I've done this a very few times, always based on a risk assessment when we are at the hotel.
I did it at a hotel near Dover where we put the children to bed in an annex to the hotel while we had dinner in the main restaurant. I checked that the baby listener worked in range (DH went to teh room and whispered and moved around while I checked I could hear), that there was a smoke alarm, that the patio doors were bolted and that access to teh building was restricted (only us and the couple we were with were staying in the annex). Happily had dinner with baby listener on, and we physically checked every 30mins or so.
I did it in a hotel where there was baby listening on reception. Again there was a smoke alarm and we checked that the receptionists listened in regularly (in fact a red light flashed on the baby listening device above the room number if there was any noise from the room) and we took a baby listener (which worked) to the restaurant too.
We did it in a very secluded country house hotel in Scotland twice, where the baby listened worked well and there was a smoke alarm in the room. As it was the hotel we married at and we were on our anniversary on both occasions the hotel staff physically checked for us every 15mins too, and came back and reported in to us when they had done so!

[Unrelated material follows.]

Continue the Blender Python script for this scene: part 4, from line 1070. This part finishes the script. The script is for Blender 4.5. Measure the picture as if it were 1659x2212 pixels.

Probably more telling are the occasion where we haven't done it. All of these have been overseas, and the main reason in almost every case has been that there was a swimming pool between where we would have eaten and the room.
In any event, we have always done a long siesta (better for marital relations than dinner together, I suspect and taking the children with us to dinner. The back to room and drinks on the balcony/veranda while the children are in bed. We usually try for around 2 adult dinners a week on holiday though, (usually because we holiday in August when we have a birthday and an anniversary to celebrate) and we book a babysitter for these nights.
The last time we went to Mauritius there was a children's club in the evening and we let the children go from dinner to the club if they wished by themselves. We took the view that there was ample security staff on site and they were with some older children. On other nights all the children played on teh beach together where they were withing sight of us in teh restaurant.
This is a very long-winded way of saying that we have always done a risk assessment of sorts before deciding whether to leave the children in the hotel room alone. As I imagine the McCanns also did. Risk profiles vary from person to person, fo course, and what I would be comfortable with the next person wouldn;t be.
That doesn't make them a 'disgrace', it doesn't make them a bad parent, it is just a different assessment of risk.
There are no absolutes in parenting except in the minds of the narrow-minded, imvho!